El cadáver del humorista aguarda yerto en su lecho. Los familiares se abrazan con el desconsuelo dibujado en sus gestos. En cada mirada refulge el clamor de una pregunta, aunque esta sólo sea el mendrugo desmigado que entregue un leve atisbo, porque bien dicho está en el acervo popular que nadie está preparado para una situación tan desgarradora. Aunque el moribundo olfateara entre desvaríos el sendero no hollado del más allá, eso todos lo intuían ya por su gesto desataviado de premura. Pronto, los noticiarios informarán de su deceso y el golpe será recibido al unísono con esa especie de rasgón que en alguna parte se produce en el ser humano. Se murió el humorista, alma de cada evento, creador de risas por antonomasia, mostrarán sus videos una y otra vez, reviviéndolo con la magia nostálgica de la tecnología. La gente sonreirá con sus chistes añejos y en algún lugar la risa se trizará al encontrarse con algún sollozo que deambula tímido en sus gargantas.
Hizo reír, ¿qué duda cabe? y su propia sonrisa salpimentaba cada uno de sus relatos. Su simpatía lo acompañaba a cada paso y si bien su popularidad se diluyó, o más bien se decantó por el paso de los años, tras el escenario, los desafíos eran ahora distintos. Su salud quebrantada era un chiste distópico, una clara ironía dentro de su cuerpo birlándole a cada paso cuotas de energía. Más, eso aún no lo quebrantó en cuanto ese hálito de cosa física que todavía le permitía mover sus huesos, le entregara débiles briznas de energía.
Era sabido que tras el ya lejano golpe militar, la razzia arrastró con cuanta alma viviente se cruzó en su camino. En dicha instancia, no se salvó nadie y ya fuese que el germen de una sospecha revoloteara sobre la testa de algún cristiano, bastaba y sobraba para arrastrarlo a sus improvisadas mazmorras. Si la suerte estaba de su lado, porque la otra opción era ser desaparecido en el ancho mar que borraba huellas, si no la culpa. Historia ya conocida. enhebrada en nuestra memoria y nunca clausurada en el corazón de los miles de seres que perdieron familiares como resultado de esta terrorífica gesta.
El humorista fue uno más de los que terminaron arrastrados por las vengativas garras del régimen y si bien, la simple experiencia de saberse en la mira provocaba necesarios escalofríos, acaso fue el magnetismo suyo el que de algún modo lo excluyó de un camino más dantesco. La prisión fue un sucedáneo al que supo sacarle partido y allí, entre sus pares, se transformó en el alma de una situación angustiante, organizó shows con los precarios recursos a mano y hasta sus carceleros no resistieron su influyo y acaso también hastiados por ese traje autoritario que les había impuesto la historia, también rieron y disfrutaron de manera disimulada en sus bambalinas uniformadas.

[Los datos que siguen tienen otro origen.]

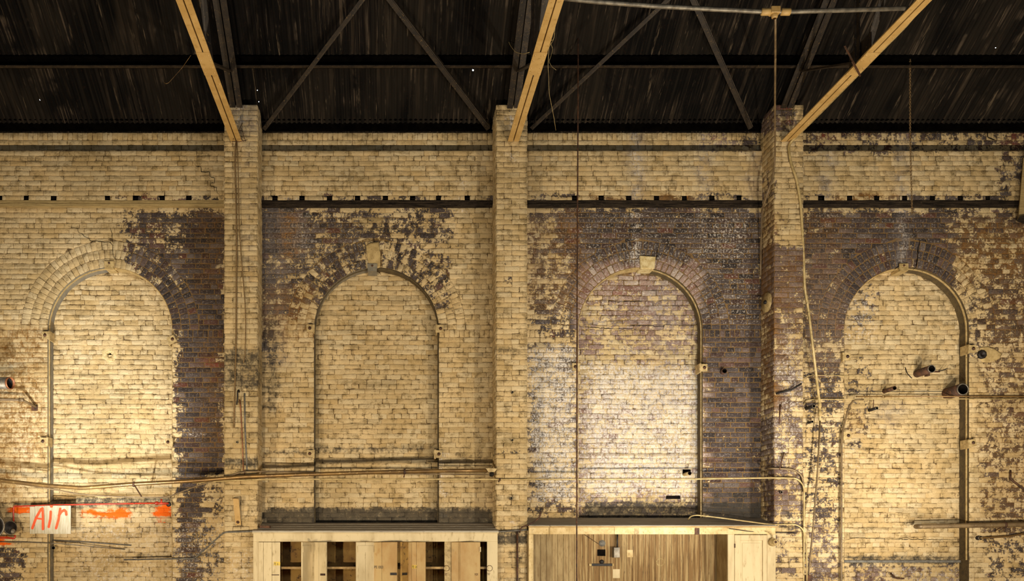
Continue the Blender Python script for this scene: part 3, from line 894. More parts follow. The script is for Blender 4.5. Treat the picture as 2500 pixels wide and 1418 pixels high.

Indemne y con la risa dibujada en el raso de su piel, quizás la huella turbia de esa experiencia se diluyó pronto. O eso pareció, porque su existencia estaba marcada en los escenarios para encender los rostros de su público con esa magia suya, perenne y desprovista de resentimientos.
Lo demás es sabido, a intervalos, aparecía en cuanto programa misceláneo parpadeara en la televisión. Su sola presencia provocaba sonrisas porque llevaba marcada la simpatía entre los guiños de sus ojos y sus labios distendidos. Humor del antiguo el suyo, con la licencia no comprometida con los códigos actuales y permisible entre leves cosquilleos que disimulaban alguna rémora prejuiciosa.
Pronto será un recuerdo, aunque las pantallas de la televisión lo redivivan a cada instante en un ejercicio póstumo que no lo regresará en carne y espíritu porque al final, la parca traicionera o piadosa -ambas situaciones se balancean con indisimulada razón- lo esfumará de a trozos, valiendo mejor pensar que en esos asuntos tan crípticos, acaso sólo la huella de su sonrisa sea suficiente para recordarlo de forma perenne con la frágil perennidad de nuestra memoria.